What’s in your bag?

‘Tis the season to restock the shelves at local food pantries. For whatever reason (I suspect guilt is a significant contributing factor) the season that beings with Thanksgiving (aka. “eat ’til you have to unbutton your pants to sit up” day) and goes through New Years or maybe even Super Bowl Sunday is high season for food drives. There are at least two going on in the Wycliffe office right now. The Boy Scouts hung bags on door knobs in neighborhoods all over town. My church is collecting tomorrow. Everywhere I turn, someone is talking about donating non-perishable food items for people to need a little help this year.

My aunt Mardy spent a good bit of her life serving at the Open Door Mission downtown Omaha and I grew up believing that this is what we do. One of my favorite Thanksgivings was the year I was in Omaha staying with Louise and Elmer (another of dad’s sisters) and we three joined Mardy at the mission all afternoon serving lunch. I poured coffee and handed out slices of pie and talked to people. It was way better than an afternoon of football and turkey-induced comas. But, I digress.

I do wish we were all better at it. Better at thinking about people who are facing long- or short-term challenges that make putting food on the table a major source of daily worry. Better at sharing. Better at filling those bags.
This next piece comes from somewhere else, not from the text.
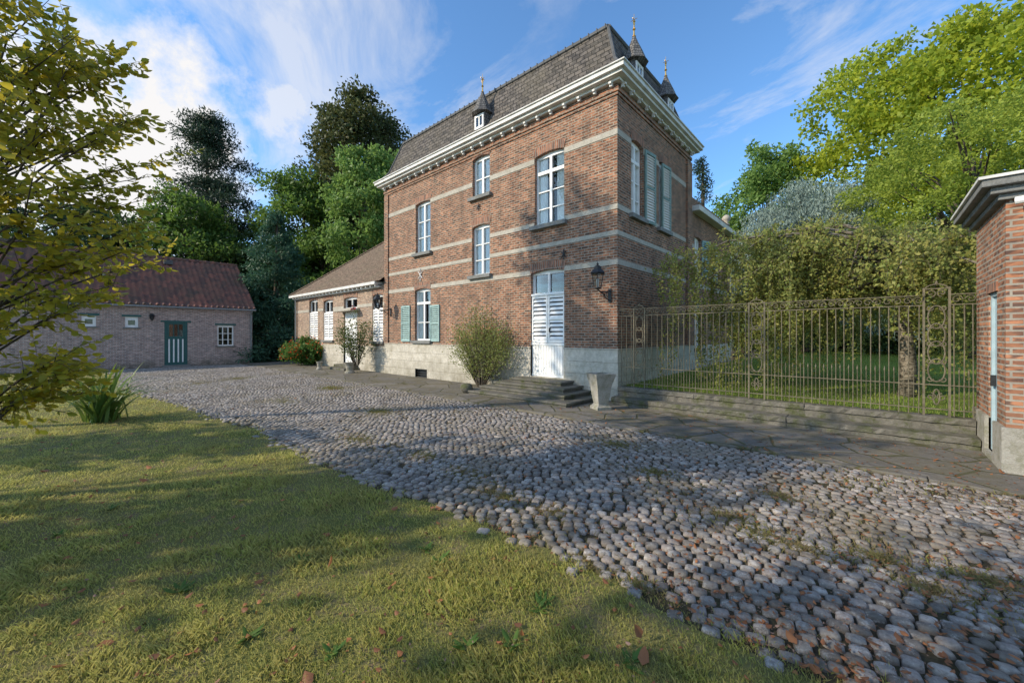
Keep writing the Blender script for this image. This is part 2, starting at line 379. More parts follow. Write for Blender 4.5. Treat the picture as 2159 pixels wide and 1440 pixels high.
def shutter(T, a0, a1, z0, z1, root, mat, d=-.05, th=.045, mid=True, panelmat=None, pitch=.075, fw=.05):
    mb = MB(T)
    mb.box(a0, a0+fw, d, d+th, z0, z1); mb.box(a1-fw, a1, d, d+th, z0, z1)
    mb.box(a0+fw, a1-fw, d, d+th, z0, z0+.08); mb.box(a0+fw, a1-fw, d, d+th, z1-.08, z1)
    if mid: mb.box(a0+fw, a1-fw, d, d+th, (z0+z1)/2-.03, (z0+z1)/2+.03)
    s = mb.build('shutter', M[mat], root)
    sl = MB(T); n = max(3, int((z1-z0-.16)/pitch))
    for i in range(n):
        z = z0+.08+(z1-z0-.16)*(i+.12)/n; hh = (z1-z0-.16)/n
        sl.add([(a0+fw,d+.003,z),(a1-fw,d+.003,z),(a1-fw,d+th-.006,z+hh*.66),(a0+fw,d+th-.006,z+hh*.66),
                (a0+fw,d+.010,z-.006),(a1-fw,d+.010,z-.006),(a1-fw,d+th+.001,z+hh*.60),(a0+fw,d+th+.001,z+hh*.60)],
               [(0,1,2,3),(4,7,6,5),(0,4,5,1),(3,2,6,7)])
    sl.build('louvre', M[panelmat or mat], s)
    MB(T).box(a0+fw-.01, a1-fw+.01, d+th+.003, d+th+.008, z0+.05, z1-.05).build('louvre_gap_sheet', M['dark'] if not panelmat else M[panelmat], s)  # added sheet; dark colour paints gap shade, except on pale-panelled shutters
    return s

# ---------------------------------------------------------------- main house
HX0, HY1, HZ = -11.0, 5.37, 8.0
house = thing('brick_house', 'tall three storey red brick house with slate mansard roof and stone bands', 'house', (HX0/2, HY1/2, 0))
TF = ID
TR = lambda a, d, z: (-d, a, z)
W1 = FR(877,908,425,533); W2 = FR(997,1033,328,413); W3 = FR(1128,1190,318,472); W4 = FR(996,1033,473,580); W5 = FR(875,908,608,718)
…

I remember times when I felt the peer pressure to fill a bag to bring to one drop-off or another and so I opened up my cupboards and dug through the pantry looking for all the junk I didn’t like but that was, for some reason, in my house.  Can of sardines. Canned spinach purchased on sale with coupons. Canned lima beans. Generic mac and cheese. You know the drill.
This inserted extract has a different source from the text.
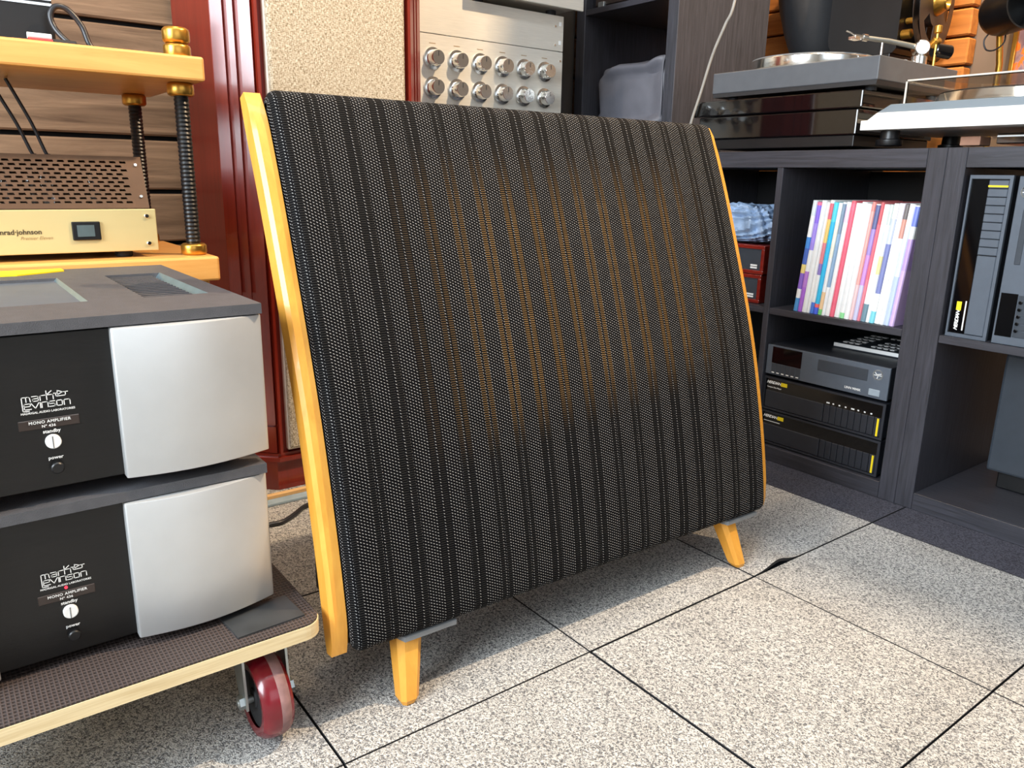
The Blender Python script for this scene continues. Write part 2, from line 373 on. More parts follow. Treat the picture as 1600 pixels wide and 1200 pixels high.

Now, I’m sure if I was hungry–not the “I’ve not eaten in a few hours and some chips & salsa would sure hit the spot hungry– then any of that would be okay. But is that what generous people would give to someone in need?

Bush’s Chili with Beef. Yum. Chunky peanut butter. Oh yeah. Canned chicken or tuna. Uh huh. Potatoes Au Gratin. Kraft Mac and Cheese. That’s what I’m talkin’ about.

If I’m ever jobless and hungry, I hope someone puts in a brownie mix and a bag of Nestle’s chocolate chips.

And even with that list, I’m thinking “If I were packing up a bag of food to take over to Jesus’ house because he didn’t have enough to buy groceries and pay the rent this month, what would I put in the bag for him?” I’m bothered by the fact that I’d not only pack a better bag, but I think I’d do more. But, watching what I’ve done when the food drive signs are posted over the years makes me realize…I wouldn’t because I don’t.


2 thoughts on “What’s in your bag?

  1. Glenn Pruitt says:


    We filled some bags for the Boy Scout food drive this weekend. My eight year old was so excited helping mom go through the pantry until it came time to donate two boxes of Jell-O chocolate pudding. Then came some big tears – “but Mom, I want the pudding”. So we got to talk about what it would be like to be really hungry, to have a good meal, and then to top it off with chocolate pudding! We also got to talk about how God blesses us when we give sacrificially. At last he willingly placed both boxes into the donation bag.

    The next day, when I was working with our Scout troop and the good folks at the food pantry, I was so blessed to be able to snap a picture of a shelf-full of chocolate pudding mix inside the food pantry. Not just two boxes, …a shelf full.

    • Ruth Hubbard says:

      That is so cool. I’m grateful for parents like you who take the time to help their children understand these very deep things. Yes, it takes a bit more effort than just giving in to their declared (selfish) desires or standing firm with a “because i’m the parent.” What a blessing. Thank you.